Reddit lallapalalable: Early man tracked time day by day using apparent time, or time based on sundials and other observations of nature. I can't find too much info right now but as far as I can tell there was no standard unit of time shorter than a day among any major civilization for a while.
The Egyptians defined hours as 1/12th of either day or night, and had seasonal variations on the length of their hour.
Greek astronomers were the first to establish the modern hour, by dividing the day into six parts and then dividing those parts into four more. They also had an early version of the minute, which was how long it took for the sun to travel one degree along the sky, or about four minutes.
The Babylonians went a little nuts, also dividing the day into six parts, but then divided each part by sixty for their sub-units, up to at least six subdivisions, the smallest individual units being as accurate as two microseconds. However, instead of using a 1/24th of a day hour like the Greeks, they had a 1/12th day hour (120 min), but did use the 1/360th day minute, and something resembling a second called the barelycorn, about 3.5 modern seconds and still used in the hebrew calendar today as the helek.
In 1000, a Persian scholar named al-Biruni first termed the word second when he defined the period of time between two new moons as a figure of days, hours, minutes, seconds, thirds, and fourths. The minute was the first subdivision of the hour by 60, then the second, and so on. Roger Bacon did this again in the 1200's, but started with hours, giving a more accurate figure. The term third still exists in some languages, such as Polish, but fourths were apparently too small for any practical use and fell out of style with the general population.
The late 1500s what the first time a true standard second came to being with the advent of mechanical clocks, so that the time could be measured objectively from mean-time instead of deriving it from the apparent-time. The first clock with a second hand was built between 1560-70and 1579 saw the first clock with actual markings denoting the seconds. However, they weren't very accurate, and the second remained arbitrary from machine to machine and unable to be reliably measured.
In 1644 it was realized that a pendulum of a specific length would have an oscillation period of exactly two seconds, and by 1670 William Clement had tinkered with the physics enough to build a clock precise enough that the second was now an established unit of time. By 1862 it was established that the second would be the base unit of time for all scientific research, along with the millimeter and milligram, by The British Association for the Advancement of Science (BAAS), defining the second as 1/86,400th of a solar day by the 1940s.
From there we've just been refining the accuracy of what we call a second, accounting for the Earth's axis and ever-so slowly declining rotational velocity, to the point where it's not even measured by observations based on the earth and sun, but by the distance light travels in a vacuum or how many vibrations a cesium atom makes.

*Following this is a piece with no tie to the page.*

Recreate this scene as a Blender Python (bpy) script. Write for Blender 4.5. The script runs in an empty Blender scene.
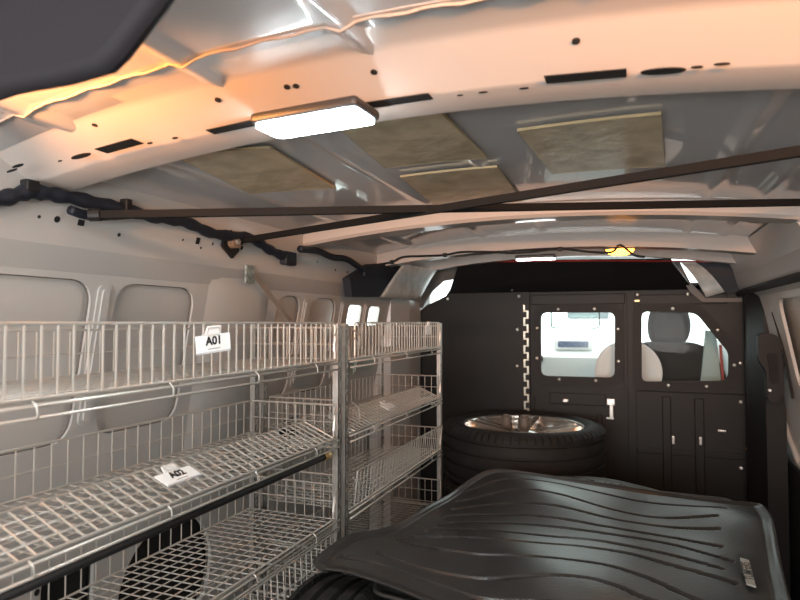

We've divided time so hard that to do so any further wouldn't make sense; events in subatomic physics just don't happen quickly enough for smaller units of time to be measured.
But yeah, that's where we got our units of time. It's such a ubiquitous thing that we've had literally our entire existence to hash it all out, and while today we're all in agreement about the standard subdivisions and have been for a long time, there were discrepancies in the past and in the context of your post it must have been a special kind of frustrating trying to figure out what two people mean by "hour"
*However, while we all agree on the day/hour/second situation, the annual calendar is still pretty sporadic in it's appearance. The lunar month may seem standard, but there are many South-East Asian cultures that have their own unique way of dividing the year. I won't get into that, because it's mostly a headache and I'm kinda losing steam on this anyway, but long story short we're far from having a universal system here.